- Data for this exercise -
• • • • •

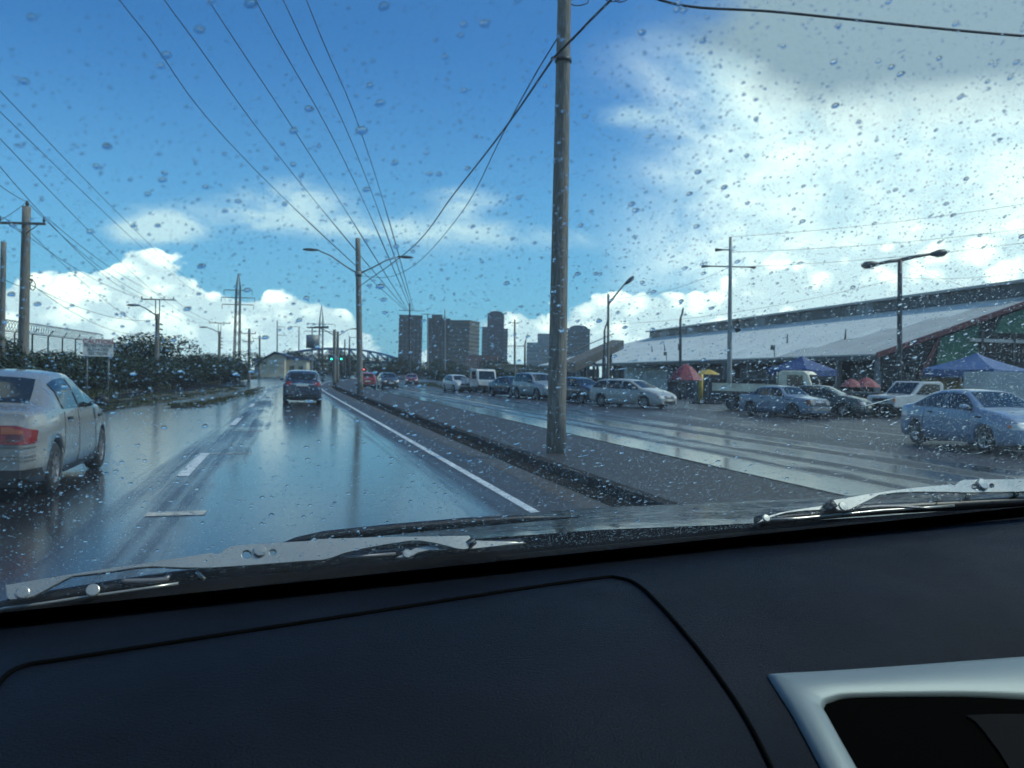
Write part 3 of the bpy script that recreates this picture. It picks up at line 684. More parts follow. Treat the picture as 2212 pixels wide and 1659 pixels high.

• • • • •

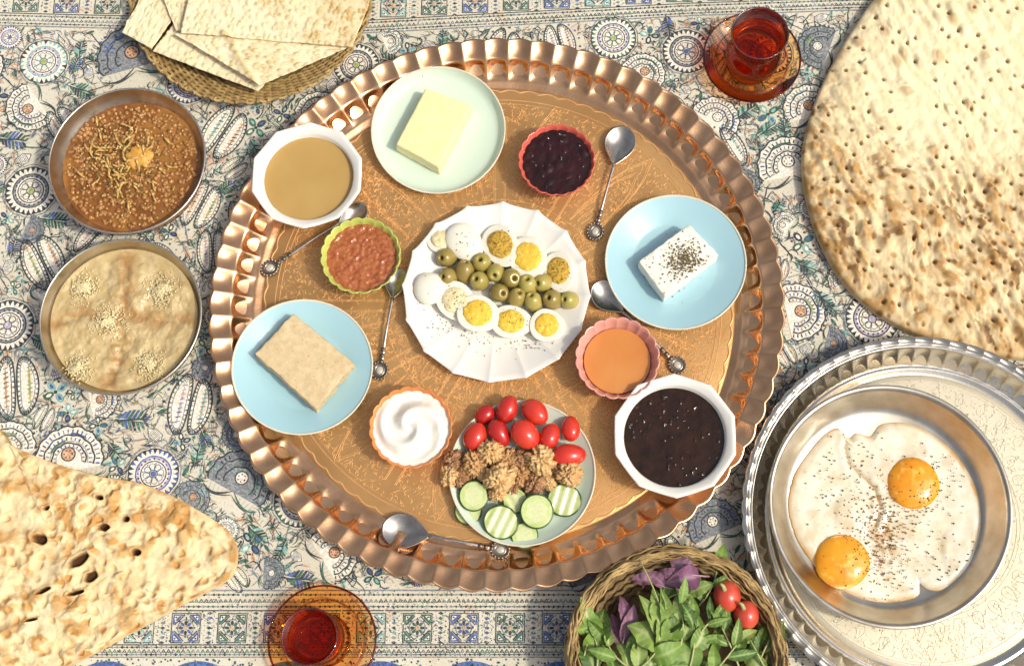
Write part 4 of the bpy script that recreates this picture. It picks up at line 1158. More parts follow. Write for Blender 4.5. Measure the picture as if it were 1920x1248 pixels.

• • • • •

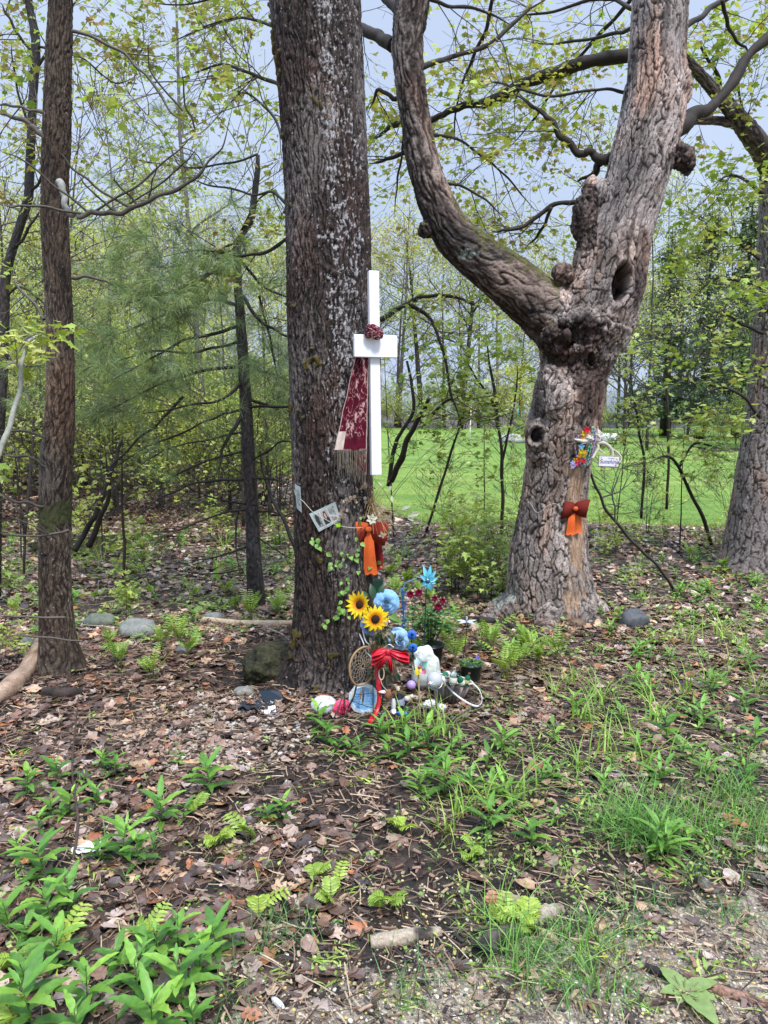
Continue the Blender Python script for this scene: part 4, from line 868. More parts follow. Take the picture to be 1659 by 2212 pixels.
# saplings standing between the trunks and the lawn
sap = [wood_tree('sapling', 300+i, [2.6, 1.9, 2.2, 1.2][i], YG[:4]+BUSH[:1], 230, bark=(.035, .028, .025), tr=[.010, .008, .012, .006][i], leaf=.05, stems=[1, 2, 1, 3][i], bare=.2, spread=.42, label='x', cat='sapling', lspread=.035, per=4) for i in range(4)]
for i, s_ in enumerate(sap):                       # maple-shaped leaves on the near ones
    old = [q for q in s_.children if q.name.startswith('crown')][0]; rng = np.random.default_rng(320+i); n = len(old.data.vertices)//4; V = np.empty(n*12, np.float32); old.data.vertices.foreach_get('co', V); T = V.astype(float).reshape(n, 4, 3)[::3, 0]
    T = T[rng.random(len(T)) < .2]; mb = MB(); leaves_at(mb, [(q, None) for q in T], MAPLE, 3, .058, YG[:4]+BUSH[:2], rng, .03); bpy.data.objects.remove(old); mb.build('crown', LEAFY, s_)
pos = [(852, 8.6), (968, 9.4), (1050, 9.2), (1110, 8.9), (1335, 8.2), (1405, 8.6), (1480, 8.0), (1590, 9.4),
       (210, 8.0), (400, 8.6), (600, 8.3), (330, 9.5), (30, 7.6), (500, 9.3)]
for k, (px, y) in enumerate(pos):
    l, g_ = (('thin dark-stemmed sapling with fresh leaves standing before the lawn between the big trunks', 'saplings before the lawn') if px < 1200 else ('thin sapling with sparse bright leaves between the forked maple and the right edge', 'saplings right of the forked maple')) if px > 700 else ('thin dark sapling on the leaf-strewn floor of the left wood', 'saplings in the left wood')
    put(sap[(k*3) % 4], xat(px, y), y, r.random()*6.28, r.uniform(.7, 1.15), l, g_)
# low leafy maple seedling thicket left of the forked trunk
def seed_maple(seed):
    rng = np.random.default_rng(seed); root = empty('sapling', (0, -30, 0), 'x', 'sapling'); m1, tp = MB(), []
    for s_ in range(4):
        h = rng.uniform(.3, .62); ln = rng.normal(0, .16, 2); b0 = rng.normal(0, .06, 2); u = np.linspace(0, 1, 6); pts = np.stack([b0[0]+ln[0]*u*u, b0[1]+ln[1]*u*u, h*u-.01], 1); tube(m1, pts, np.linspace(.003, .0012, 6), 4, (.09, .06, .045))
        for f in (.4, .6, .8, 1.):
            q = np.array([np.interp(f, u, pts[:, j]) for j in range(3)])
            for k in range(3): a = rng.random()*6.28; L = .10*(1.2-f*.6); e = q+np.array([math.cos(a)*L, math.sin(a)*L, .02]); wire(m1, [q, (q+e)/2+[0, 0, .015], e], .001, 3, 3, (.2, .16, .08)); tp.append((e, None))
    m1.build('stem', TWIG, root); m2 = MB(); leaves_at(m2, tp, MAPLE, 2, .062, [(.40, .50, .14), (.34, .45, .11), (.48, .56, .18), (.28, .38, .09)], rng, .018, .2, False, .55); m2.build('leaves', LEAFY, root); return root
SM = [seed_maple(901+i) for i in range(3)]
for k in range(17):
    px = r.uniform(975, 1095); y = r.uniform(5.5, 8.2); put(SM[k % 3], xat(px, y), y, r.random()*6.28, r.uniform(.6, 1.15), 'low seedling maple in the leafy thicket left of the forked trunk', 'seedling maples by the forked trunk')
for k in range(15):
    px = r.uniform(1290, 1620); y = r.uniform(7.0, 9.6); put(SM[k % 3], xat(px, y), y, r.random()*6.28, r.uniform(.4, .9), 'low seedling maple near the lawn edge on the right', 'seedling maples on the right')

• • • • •

Locate all lines that include the word "Write" and copy them out.

- Full answer -
Write part 3 of the bpy script that recreates this picture. It picks up at line 684. More parts follow. Treat the picture as 2212 pixels wide and 1659 pixels high.
Write part 4 of the bpy script that recreates this picture. It picks up at line 1158. More parts follow. Write for Blender 4.5. Measure the picture as if it were 1920x1248 pixels.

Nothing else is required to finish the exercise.